Zwölf werden Gesundheits- und Krankenpfleger, zwei gehen zur Gastronomie-Ausbildung auf einen Campingplatz. Und zwei lernen in Zukunft bei einem Lebensmittelkonzern.

Schwere Prüfung

Ausbildungsleiter Olaf Helmich kommt herein, zusammen mit seiner polnischen Kollegin Karolina. Beide im selben Look: Weißes Hemd mit dem roten Logo am Kragen. Die 21-jährige Karolina wirkt entspannt. Gestern hatte sie ihre letzte Prüfung: "Es war eigentlich ganz gut. Ich war sehr aufgeregt. Aber alle waren sehr nett und haben geholfen, dass wir uns selbst nicht so viel Stress machen. Es war schon schwerer als die andere Prüfung. Ich habe erst einmal zwei Jahre gelernt und dann die Abschlussprüfung als Fachlageristin gemacht. Und jetzt habe ich Fachkraft für Lagerlogistik gemacht."
Olaf Helmich nickt zufrieden. Natürlich wird der Konzern sie übernehmen. Karolina hat auch schon zugestimmt. Der Ausbildungsleiter lässt den Blick durch den Saal schweifen. Einmal, zweimal. Ein Blick auf die Uhr. In zwei Minuten beginnt die Veranstaltung. Von seinen zukünftigen Azubis noch keine Spur.
"Die sind noch nicht da."
"Die sind noch nicht da, ja, ach du Schande, das gibt's doch nicht. Aber die hatten zugesagt?"
"Ja!"
Beruhigend plätschert Pianomusik aus einer kleinen Box hinter dem Redenpult. Mittlerweile sind fast alle Plätze besetzt. Vorpommerns Staatssekretär begrüßt die Gäste und die zukünftigen Azubis. Er spricht von einer grenzüberschreitenden Wirtschaftsregion mit Stettin als Motor, von Zusammenarbeit und Zukunftsplanungen.
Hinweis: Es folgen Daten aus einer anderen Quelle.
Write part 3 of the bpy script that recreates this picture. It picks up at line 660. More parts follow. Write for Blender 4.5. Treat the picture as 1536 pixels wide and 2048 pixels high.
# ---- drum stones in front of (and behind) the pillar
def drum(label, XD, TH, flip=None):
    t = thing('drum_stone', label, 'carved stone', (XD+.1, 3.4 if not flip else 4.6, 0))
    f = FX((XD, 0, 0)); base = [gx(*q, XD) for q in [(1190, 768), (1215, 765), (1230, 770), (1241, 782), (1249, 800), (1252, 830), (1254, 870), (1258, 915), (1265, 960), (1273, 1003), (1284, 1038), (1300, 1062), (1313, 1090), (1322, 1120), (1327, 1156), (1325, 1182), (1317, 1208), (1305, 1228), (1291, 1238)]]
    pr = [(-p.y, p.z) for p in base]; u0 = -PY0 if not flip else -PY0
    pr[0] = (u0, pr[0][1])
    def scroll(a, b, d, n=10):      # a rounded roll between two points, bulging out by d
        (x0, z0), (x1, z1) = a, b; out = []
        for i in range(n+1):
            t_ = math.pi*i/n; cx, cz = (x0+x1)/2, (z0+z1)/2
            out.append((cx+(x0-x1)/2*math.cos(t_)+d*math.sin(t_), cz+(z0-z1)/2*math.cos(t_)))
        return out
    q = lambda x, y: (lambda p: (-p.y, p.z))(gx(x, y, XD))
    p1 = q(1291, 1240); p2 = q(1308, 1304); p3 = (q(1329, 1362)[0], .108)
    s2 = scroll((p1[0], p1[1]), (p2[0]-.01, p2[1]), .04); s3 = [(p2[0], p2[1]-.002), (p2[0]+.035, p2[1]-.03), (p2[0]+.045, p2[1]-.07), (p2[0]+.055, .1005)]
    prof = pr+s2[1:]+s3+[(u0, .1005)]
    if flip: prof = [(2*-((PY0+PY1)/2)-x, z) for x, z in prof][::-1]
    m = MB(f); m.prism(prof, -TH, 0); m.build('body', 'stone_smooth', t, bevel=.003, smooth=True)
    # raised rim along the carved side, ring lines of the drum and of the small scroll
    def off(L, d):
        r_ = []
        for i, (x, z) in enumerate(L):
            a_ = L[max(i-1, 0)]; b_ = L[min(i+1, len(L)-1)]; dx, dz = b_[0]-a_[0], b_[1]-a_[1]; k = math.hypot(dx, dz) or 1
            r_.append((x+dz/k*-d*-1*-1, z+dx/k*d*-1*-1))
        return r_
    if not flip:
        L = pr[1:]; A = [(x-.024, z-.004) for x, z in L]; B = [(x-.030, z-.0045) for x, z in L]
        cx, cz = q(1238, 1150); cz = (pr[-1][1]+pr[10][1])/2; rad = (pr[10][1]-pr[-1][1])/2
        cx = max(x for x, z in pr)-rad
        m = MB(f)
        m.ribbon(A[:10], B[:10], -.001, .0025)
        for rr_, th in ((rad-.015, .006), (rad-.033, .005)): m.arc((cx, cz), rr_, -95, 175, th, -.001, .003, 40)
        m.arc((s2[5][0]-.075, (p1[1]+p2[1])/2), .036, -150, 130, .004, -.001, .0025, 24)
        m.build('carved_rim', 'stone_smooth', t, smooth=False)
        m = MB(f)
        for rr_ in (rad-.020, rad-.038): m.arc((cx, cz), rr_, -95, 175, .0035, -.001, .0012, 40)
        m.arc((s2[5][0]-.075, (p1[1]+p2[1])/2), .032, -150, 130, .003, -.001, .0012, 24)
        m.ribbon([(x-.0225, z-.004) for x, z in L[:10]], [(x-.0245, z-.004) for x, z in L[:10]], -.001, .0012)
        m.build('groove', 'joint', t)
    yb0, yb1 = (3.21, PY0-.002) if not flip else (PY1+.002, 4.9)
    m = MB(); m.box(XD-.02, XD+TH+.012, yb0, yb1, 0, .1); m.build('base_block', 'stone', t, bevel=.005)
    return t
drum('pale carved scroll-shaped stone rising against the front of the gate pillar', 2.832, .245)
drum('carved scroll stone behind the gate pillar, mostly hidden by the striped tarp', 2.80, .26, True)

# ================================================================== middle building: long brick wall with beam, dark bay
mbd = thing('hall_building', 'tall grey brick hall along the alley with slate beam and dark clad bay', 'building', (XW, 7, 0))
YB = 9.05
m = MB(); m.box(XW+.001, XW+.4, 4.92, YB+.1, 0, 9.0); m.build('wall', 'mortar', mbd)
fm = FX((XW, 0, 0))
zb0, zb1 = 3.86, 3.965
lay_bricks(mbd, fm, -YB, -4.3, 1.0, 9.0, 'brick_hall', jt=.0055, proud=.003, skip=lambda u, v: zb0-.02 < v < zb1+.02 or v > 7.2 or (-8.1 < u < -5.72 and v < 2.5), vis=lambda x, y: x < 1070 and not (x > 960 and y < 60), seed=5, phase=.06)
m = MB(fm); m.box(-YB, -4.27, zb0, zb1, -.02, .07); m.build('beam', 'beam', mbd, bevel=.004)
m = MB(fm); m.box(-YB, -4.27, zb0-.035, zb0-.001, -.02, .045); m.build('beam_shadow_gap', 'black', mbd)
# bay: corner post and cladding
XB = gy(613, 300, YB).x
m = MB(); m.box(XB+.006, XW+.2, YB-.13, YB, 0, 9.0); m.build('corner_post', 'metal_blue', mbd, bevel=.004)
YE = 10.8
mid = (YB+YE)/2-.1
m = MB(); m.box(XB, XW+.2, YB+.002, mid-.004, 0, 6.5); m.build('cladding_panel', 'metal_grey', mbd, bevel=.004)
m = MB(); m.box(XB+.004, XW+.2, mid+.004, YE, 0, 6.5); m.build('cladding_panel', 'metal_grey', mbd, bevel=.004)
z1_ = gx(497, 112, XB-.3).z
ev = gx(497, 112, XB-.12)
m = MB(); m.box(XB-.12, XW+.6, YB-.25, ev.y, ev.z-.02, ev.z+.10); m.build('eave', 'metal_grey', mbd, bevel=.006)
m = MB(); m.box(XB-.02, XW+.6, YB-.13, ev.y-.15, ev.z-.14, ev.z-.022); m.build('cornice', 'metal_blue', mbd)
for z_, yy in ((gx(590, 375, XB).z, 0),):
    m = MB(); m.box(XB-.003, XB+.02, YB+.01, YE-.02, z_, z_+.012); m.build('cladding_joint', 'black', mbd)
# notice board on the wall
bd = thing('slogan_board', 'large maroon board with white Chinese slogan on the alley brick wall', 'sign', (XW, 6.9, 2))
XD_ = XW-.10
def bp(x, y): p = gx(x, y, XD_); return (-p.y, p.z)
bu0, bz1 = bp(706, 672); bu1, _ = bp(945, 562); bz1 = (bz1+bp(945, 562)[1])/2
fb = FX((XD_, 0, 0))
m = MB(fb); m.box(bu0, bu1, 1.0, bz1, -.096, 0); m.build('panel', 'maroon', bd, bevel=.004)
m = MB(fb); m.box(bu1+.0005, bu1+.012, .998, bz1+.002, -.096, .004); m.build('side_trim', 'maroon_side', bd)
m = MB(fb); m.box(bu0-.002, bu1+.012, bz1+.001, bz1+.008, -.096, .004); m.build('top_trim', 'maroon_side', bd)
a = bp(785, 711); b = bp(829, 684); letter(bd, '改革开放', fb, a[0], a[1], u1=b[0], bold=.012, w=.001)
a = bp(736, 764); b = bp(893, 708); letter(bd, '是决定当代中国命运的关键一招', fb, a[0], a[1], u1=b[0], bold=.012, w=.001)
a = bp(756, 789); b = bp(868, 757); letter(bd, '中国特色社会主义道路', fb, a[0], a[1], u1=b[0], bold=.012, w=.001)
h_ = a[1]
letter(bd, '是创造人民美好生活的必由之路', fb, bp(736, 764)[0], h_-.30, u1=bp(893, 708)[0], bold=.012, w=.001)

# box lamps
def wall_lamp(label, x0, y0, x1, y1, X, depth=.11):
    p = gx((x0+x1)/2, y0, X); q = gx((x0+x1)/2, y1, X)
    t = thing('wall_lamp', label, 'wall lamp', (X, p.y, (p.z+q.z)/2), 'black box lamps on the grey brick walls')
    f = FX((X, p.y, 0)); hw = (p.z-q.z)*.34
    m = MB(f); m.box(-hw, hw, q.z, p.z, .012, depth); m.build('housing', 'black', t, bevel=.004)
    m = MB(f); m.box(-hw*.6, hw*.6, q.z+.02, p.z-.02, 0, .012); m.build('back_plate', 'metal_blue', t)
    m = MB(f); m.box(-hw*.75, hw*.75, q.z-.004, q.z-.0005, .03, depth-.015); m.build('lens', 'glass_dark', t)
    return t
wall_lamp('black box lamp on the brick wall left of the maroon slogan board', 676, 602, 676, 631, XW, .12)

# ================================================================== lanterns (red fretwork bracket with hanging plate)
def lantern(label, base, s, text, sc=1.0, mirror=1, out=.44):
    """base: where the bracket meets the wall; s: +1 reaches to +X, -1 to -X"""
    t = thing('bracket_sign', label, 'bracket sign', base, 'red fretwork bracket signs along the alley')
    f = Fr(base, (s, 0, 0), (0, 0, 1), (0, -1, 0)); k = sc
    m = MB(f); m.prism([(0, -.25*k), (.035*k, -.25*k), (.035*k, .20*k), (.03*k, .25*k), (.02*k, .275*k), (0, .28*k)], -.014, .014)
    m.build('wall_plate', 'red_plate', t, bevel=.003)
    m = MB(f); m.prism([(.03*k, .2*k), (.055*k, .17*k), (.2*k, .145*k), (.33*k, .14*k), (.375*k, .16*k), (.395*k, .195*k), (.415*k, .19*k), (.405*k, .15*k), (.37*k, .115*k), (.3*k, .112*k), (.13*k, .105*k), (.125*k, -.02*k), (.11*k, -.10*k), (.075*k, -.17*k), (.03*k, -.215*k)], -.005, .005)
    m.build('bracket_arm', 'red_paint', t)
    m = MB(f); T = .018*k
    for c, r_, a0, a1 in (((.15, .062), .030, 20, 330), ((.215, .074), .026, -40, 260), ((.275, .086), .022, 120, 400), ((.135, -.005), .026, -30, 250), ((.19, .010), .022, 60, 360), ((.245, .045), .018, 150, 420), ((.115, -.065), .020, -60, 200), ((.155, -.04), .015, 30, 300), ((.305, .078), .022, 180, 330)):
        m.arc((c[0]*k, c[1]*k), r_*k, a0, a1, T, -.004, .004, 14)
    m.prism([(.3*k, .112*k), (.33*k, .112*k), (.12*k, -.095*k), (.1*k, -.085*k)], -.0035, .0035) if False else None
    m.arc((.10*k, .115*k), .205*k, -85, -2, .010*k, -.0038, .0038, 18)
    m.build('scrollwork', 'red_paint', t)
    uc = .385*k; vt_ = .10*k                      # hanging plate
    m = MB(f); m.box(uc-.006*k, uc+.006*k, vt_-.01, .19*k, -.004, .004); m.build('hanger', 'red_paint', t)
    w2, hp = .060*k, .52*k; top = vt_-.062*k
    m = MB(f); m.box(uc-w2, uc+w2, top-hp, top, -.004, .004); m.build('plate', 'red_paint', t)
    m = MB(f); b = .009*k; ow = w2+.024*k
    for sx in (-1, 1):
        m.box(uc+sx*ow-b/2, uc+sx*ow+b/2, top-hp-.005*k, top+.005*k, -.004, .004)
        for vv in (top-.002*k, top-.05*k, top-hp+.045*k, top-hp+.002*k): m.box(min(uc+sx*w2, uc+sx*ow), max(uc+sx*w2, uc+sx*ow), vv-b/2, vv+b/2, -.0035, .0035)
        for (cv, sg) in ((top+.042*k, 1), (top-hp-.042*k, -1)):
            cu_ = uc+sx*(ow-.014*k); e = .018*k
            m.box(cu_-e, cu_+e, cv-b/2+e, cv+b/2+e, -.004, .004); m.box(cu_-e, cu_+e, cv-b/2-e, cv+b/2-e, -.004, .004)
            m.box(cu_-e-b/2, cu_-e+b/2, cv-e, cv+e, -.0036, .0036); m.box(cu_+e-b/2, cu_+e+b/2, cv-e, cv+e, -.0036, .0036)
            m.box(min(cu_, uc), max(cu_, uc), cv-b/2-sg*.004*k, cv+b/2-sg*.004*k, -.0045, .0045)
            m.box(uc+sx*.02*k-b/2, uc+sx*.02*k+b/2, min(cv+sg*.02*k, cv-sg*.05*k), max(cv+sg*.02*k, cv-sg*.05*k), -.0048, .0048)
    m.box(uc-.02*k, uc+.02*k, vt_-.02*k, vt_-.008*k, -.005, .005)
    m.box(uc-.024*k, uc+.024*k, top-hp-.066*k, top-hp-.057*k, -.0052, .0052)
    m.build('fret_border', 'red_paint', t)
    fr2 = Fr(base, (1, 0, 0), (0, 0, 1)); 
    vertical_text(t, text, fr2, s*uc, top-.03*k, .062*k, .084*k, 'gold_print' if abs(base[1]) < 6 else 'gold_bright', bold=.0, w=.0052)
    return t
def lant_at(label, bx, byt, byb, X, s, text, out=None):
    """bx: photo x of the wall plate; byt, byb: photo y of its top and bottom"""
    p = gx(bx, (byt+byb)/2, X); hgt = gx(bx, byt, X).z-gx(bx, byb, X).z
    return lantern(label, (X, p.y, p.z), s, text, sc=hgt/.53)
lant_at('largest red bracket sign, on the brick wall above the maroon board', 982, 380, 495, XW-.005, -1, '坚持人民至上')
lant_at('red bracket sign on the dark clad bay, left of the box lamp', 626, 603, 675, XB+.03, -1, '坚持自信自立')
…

"Man sollte offen auf andere zugehen"

Vor wenigen Tagen erst meldete die Arbeitsagentur, dass in Mecklenburg-Vorpommern noch rund 5.900 Ausbildungsplätze unbesetzt seien, gleichzeitig aber noch 3.600 Bewerberinnen und Bewerber eine Stelle suchten. Im besten Fall werden also mehr als 2.000 Plätze unbesetzt bleiben.
Olaf Helmich schüttelt den Kopf. Noch immer ist keiner seiner Azubis in Sicht. Jetzt tritt Karolina ans Rednerpult und berichtet kurz von ihren Erfahrungen: "Man sollte offen auf die anderen Leute zugehen, Fragen stellen, dadurch hat man es einfach im Leben."
Einfach auf die Leute zugehen, Fragen stellen. Das ist ihr Tipp für die zukünftigen Auszubildenden. Am Ende des Saales geht die Tür auf. Hubert und Damian kommen mit ihren Eltern herein. Olaf Helmich lächelt erleichtert. Seine Azubis sind da, pünktlich zur Vertragsunterzeichnung.